Given entries:
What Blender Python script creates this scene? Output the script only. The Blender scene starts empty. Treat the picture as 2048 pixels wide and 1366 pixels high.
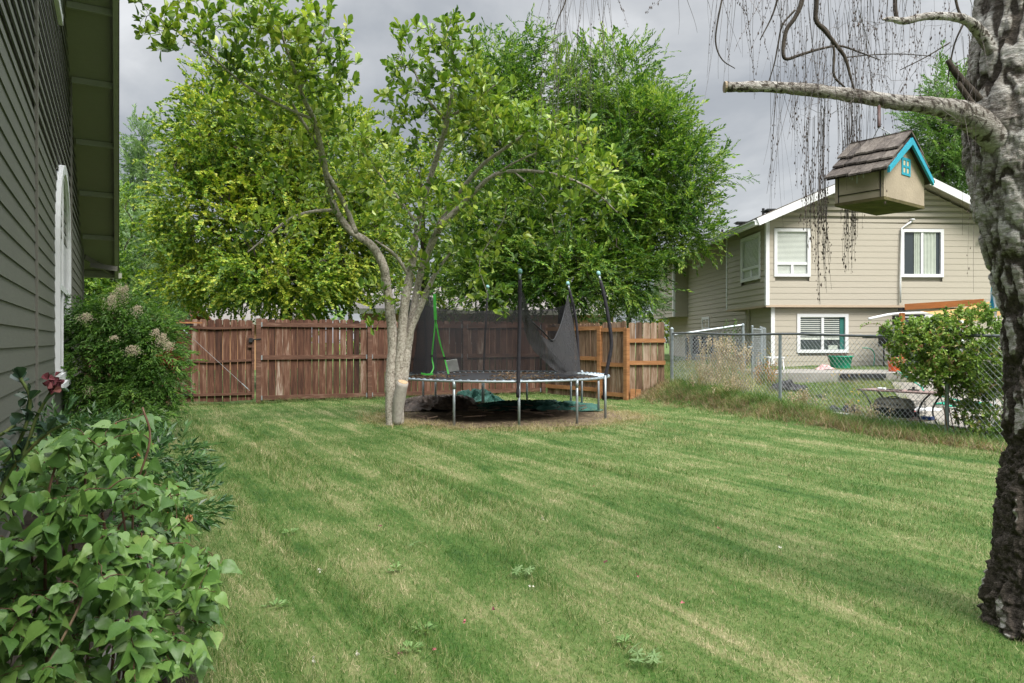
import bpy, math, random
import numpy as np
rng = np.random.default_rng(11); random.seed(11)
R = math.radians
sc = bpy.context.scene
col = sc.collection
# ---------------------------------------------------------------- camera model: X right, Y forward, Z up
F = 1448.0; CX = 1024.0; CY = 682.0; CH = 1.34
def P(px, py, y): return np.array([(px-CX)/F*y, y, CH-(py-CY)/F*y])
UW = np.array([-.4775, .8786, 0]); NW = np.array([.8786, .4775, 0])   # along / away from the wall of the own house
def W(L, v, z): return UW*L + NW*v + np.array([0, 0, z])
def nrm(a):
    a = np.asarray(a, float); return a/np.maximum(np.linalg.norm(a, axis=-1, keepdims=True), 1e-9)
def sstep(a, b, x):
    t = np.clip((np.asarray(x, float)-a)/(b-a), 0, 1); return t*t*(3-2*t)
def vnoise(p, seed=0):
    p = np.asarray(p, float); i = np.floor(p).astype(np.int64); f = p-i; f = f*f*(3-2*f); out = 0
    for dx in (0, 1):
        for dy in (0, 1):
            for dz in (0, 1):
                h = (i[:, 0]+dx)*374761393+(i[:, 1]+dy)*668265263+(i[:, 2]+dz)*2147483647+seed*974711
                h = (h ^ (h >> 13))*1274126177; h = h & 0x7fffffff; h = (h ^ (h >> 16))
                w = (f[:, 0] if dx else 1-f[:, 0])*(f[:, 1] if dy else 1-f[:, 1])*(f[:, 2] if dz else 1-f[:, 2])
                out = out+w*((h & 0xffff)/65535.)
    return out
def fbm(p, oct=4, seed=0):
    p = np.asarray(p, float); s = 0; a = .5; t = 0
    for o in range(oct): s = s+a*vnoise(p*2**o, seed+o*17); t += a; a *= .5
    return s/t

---

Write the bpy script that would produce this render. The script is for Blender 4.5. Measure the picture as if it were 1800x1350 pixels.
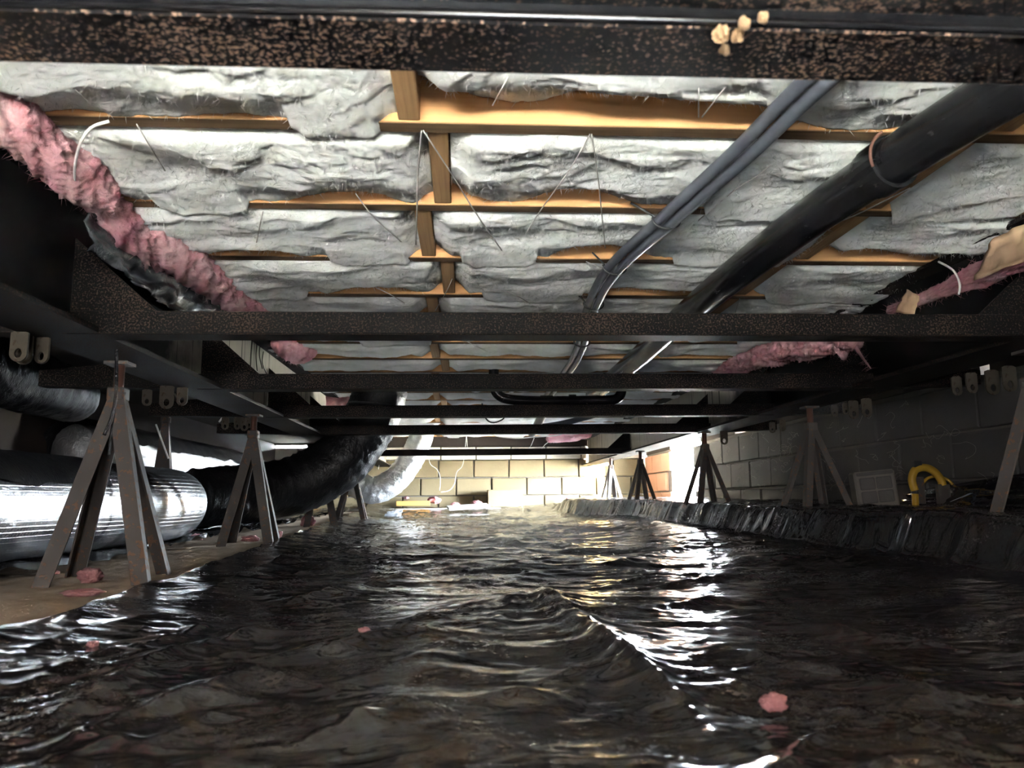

---

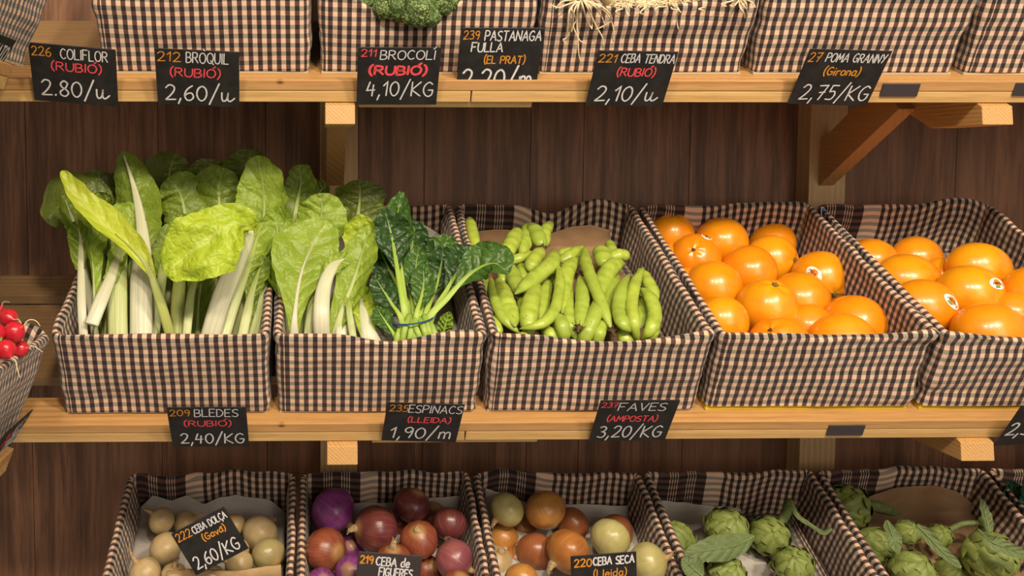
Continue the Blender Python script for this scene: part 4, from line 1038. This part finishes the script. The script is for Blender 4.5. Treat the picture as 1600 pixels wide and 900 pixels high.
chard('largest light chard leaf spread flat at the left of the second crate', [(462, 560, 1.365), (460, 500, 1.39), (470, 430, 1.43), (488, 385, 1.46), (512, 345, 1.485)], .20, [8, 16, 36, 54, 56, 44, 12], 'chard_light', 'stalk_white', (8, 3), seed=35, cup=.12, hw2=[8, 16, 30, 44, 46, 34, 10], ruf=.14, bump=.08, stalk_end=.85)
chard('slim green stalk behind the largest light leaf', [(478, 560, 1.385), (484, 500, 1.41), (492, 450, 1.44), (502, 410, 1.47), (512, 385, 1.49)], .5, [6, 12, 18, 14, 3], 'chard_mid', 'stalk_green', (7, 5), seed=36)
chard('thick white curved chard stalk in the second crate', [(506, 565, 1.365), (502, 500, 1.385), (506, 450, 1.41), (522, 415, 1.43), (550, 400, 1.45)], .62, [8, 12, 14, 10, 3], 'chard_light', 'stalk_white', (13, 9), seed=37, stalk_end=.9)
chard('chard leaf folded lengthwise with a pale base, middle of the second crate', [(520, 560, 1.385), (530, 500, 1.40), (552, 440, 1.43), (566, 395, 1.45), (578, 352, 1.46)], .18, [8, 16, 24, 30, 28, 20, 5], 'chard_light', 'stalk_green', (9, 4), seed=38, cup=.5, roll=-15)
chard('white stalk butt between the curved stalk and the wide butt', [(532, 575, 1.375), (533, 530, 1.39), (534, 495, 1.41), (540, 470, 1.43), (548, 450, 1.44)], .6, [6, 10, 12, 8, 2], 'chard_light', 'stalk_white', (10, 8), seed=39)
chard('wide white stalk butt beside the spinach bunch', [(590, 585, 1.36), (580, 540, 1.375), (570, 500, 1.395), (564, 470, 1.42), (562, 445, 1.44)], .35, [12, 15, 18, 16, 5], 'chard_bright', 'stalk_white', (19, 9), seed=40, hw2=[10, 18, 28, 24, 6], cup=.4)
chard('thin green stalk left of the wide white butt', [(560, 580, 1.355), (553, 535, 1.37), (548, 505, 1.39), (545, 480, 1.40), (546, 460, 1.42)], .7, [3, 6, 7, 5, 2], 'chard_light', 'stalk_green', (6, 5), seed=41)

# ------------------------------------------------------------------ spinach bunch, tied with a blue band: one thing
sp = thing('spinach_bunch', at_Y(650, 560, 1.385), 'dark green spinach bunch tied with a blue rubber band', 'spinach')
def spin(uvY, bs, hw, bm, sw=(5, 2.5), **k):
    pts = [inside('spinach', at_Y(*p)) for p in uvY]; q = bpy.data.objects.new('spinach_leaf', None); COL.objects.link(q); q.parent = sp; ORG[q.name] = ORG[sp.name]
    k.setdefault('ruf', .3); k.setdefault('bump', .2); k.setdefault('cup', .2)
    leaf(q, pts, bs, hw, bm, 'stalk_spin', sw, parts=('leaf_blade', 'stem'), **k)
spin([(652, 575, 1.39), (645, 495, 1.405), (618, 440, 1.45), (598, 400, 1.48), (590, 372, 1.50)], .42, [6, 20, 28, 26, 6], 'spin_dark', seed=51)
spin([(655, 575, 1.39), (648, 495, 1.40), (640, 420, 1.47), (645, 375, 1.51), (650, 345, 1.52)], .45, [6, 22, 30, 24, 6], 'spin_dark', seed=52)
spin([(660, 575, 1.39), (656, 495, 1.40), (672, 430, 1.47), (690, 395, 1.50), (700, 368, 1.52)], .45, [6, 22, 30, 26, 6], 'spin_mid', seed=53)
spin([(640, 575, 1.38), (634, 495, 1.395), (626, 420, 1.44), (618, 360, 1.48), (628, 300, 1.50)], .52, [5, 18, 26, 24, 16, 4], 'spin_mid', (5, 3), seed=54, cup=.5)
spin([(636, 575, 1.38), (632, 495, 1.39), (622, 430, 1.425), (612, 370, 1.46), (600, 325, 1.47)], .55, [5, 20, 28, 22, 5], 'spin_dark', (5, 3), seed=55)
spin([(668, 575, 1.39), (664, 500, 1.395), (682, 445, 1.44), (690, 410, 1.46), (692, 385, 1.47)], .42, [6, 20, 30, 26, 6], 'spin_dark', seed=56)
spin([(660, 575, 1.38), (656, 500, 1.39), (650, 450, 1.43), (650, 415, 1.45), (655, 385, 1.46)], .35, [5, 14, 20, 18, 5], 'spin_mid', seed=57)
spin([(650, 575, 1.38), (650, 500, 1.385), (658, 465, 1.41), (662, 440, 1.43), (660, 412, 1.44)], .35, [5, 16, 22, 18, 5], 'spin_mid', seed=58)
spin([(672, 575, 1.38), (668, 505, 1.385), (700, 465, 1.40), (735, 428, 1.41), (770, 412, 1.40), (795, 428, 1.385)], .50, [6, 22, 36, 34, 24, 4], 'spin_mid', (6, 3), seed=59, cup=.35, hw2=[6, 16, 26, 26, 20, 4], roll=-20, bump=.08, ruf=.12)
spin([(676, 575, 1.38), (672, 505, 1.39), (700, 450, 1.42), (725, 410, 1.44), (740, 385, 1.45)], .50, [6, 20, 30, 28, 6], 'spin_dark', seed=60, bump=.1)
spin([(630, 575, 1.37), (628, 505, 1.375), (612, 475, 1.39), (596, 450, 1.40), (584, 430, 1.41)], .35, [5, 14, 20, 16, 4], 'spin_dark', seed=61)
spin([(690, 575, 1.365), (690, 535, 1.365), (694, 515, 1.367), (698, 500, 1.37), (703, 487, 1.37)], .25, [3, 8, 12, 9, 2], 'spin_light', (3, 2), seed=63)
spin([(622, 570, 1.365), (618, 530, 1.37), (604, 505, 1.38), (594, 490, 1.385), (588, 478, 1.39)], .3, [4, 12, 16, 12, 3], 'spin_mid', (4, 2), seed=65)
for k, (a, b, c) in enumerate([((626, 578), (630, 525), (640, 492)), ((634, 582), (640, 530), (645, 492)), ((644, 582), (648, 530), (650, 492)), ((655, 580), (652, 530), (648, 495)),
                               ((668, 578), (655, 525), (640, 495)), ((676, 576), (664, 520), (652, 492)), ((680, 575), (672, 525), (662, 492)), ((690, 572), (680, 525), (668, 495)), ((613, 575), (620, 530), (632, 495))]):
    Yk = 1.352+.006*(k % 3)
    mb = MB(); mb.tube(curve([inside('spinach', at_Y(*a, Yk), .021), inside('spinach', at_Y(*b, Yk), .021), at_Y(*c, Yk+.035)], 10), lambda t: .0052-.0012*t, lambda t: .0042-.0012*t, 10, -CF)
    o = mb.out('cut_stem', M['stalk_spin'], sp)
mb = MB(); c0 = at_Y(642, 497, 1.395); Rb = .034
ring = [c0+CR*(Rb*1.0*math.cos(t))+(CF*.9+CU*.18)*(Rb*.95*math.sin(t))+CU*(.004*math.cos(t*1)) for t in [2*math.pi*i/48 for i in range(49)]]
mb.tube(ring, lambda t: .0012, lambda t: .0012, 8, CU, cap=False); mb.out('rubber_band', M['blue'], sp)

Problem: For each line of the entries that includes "high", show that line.

Written reply:
What Blender Python script creates this scene? Output the script only. The Blender scene starts empty. Treat the picture as 2048 pixels wide and 1366 pixels high.
Continue the Blender Python script for this scene: part 4, from line 1038. This part finishes the script. The script is for Blender 4.5. Treat the picture as 1600 pixels wide and 900 pixels high.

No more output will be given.